Die militärische Zusammenarbeit zwischen Russland und dem Iran und der Austausch von Verteidigungstechnologie stellt eine Herausforderung für die Sicherheit von Verteidigungsgütern US-amerikanischer Herkunft dar, die an Partner in aller Welt geliefert werden.

(...)

Russland und der Iran nutzen die Ukraine und den Nahen Osten gemeinsam als Laboratorien auf dem Schlachtfeld, um ihre Waffen zu verbessern und Techniken zu entwickeln, mit denen sie die Verteidigungssysteme der USA und ihrer Verbündeten überwinden und Offensivfähigkeiten ausschalten können.

Dana Stroul

Das inzwischen in Israel verbotene und unverstellt Islam-freundliche Nachrichtenmedium Al Jazeera behauptete 2015, dass weniger ein Interesse an den Bodenschätzen des Landes mit den viertgrößten Erdöl-Reserven den entscheidenden Ausschlag für das anhaltende Konfliktgebaren der USA gegeben habe, sondern die kontinuierliche Aufrüstung, die damit verbunden ist:

Seit 2002 hat das US-Verteidigungsministerium rund 100 Milliarden Dollar für die Raketenabwehr ausgegeben, von denen der größte Teil direkt an die wichtigsten verbündeten Militärfirmen geht. Dieser Geldsegen beruht weitgehend auf der Annahme, dass der Iran die USA und ihre Verbündeten mit ballistischen Raketen bedrohen will.

Doch für die US-Rüstungsindustrie steht ein noch größerer Geldsegen auf dem Spiel. Saudi-Arabien und andere Golfregime, die der Anti-Iran-Allianz angehören, haben jahrelang viel Geld in die Kassen der Rüstungsunternehmen des Pentagons gespült.

Ein 2010 erstmals angekündigter Deal mit Saudi-Arabien über Kampfflugzeuge und Raketenabwehrtechnologie sollte über zwei Jahrzehnte 100 bis 150 Milliarden Dollar an Beschaffungs- und Dienstleistungsverträgen einbringen.

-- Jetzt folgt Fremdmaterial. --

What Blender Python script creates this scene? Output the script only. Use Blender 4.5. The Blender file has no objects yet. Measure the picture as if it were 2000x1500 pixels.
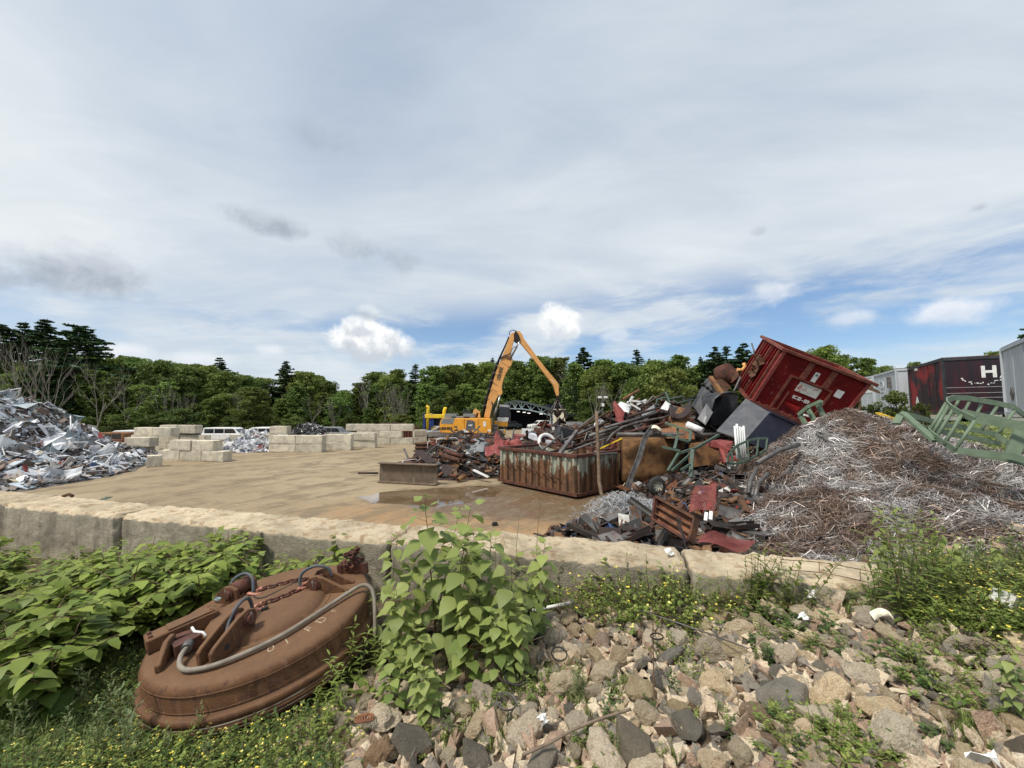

Und dieser Tsunami von Geld aus der Golfregion hängt davon ab, dass der Iran als militärische Bedrohung für die gesamte Region identifiziert wird.

Al Jazeera

Ob diese Einschätzung so zutrifft, vermag der Autor an dieser Stelle nicht abschließend zu beurteilen.

Vielleicht ist die Entscheidung kundigeren Lesern vorbehalten.